Um zu verdeutlichen, dass der Hungarofuturismus nicht nur ein isolierter, einsamer Kampf auf dem Schlachtfeld eines Kulturkrieges ist, der vom autoritären Regime der gegenwärtigen politischen Macht in Ungarn geprägt ist, und um zu zeigen, in welcher Form unsere kritische Distanz zum historischen Futurismus der klassischen Avantgarde stattfindet, kommen an dieser Stelle Armen Avanassian und Mohan Moalemi zu Wort. Sie schreiben in dem Vorwort der Publikation Ethnofuturisms:
„Schon allein deswegen braucht es eine neue Vision der Zukunft, die zugleich alle möglichen technologischen Potenziale ausschöpft, aber auch das politische Gewicht ethnischer Diversitäten berücksichtigt – und zwar nicht als Lippenbekenntnis an eine angebliche Integrationspolitik, sondern im Hinblick auf geschichtliche Besonderheiten, die den globalen Machtpositionen weltweit zugrunde liegen. So sehr der historische Futurismus aufgrund seiner sexistischen, rassistischen und martialischen Dimensionen zu Recht verabschiedet wurde: Was noch geschaffen werden muss, ist ein Zugang zur Frage der chronocommons, also jener die historischen Ideen des Futurismus verfremdenden xenofuturistischen Ressourcen, die das Hier und Jetzt schon infiltrieren – und zwar jenseits irgendwelcher Phantasmen ethnopluralistischer Authentizität und Ursprünglichkeit.“[11]

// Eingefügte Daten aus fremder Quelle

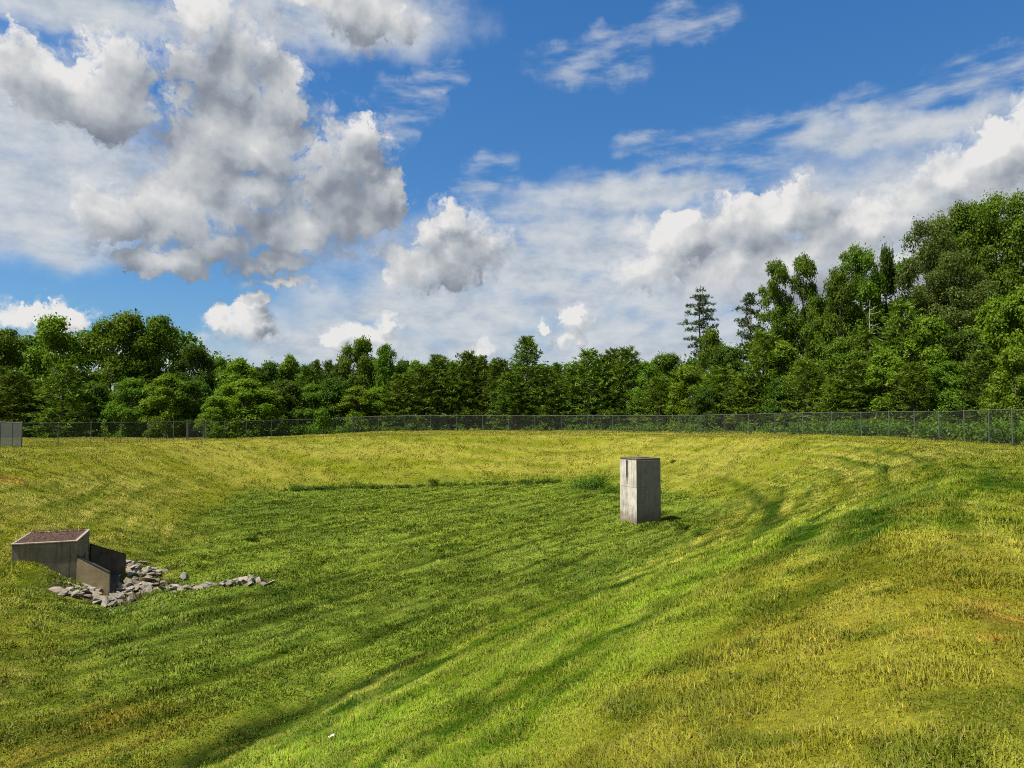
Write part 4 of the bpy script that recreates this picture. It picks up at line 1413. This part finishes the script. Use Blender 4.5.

Der Begriff der chronocommons impliziert auch eine bestimmte Art von Gemeinschaft, die eine Sensibilität für das Alt-Neue vereint, eine retrofuturistische Offenheit also; denn bestimmte Gesten gegen die Vergangenheit sind ebenso selbst schon zu historischen Ereignissen geworden wie viele utopische Bewegungen später nur mehr Überbleibseln ihrer ursprünglichen Versprechen sind. Dies bedeutet nicht, dass nur eine Vergangenheit im bloßen archivarischen Sinne existiert, sondern dass imaginäre Praktiken der Zukunft als Kritik der Gegenwart nur möglich sind, wenn wir uns der Vergangenheit öffnen. Die Schaffung und Aufrechterhaltung von chronocommons (das heißt, die Herstellung einer gemeinsamen Zeit auf der Grundlage eines gemeinsamen sensus communis) ist daher immer ein anachronistisches Unterfangen, da dies gleichzeitig die Produktion einer alternativen Vergangenheit und einer alternativen Zukunft bedeutet, die sich gegenseitig überschneiden. Diese Erkenntnis, das Erlangen einer ethnofuturistischen Sensibilität, findet sich nun auch im Titel des Projekts in der Kunsthalle Exnergasse wieder, der den Titel von Anders Kreugers Aufsatz über die finno-ugrische ethnofuturistische Bewegung zitiert: Leaning on the Past, Working for the Future.[12]
[11] Armen Avanessian und Mahan Moalemi (Hg.), Ethnofuturismen, Berlin: Merve Verlag, 2018, S. 38–39.
[12] Anders Kreuger, „Ethno-Futurism: Leaning on the Past, Working for the Future“, in: Afterall: A Journal of Art, Context and Enquiry 43 (2017): S. 116–133.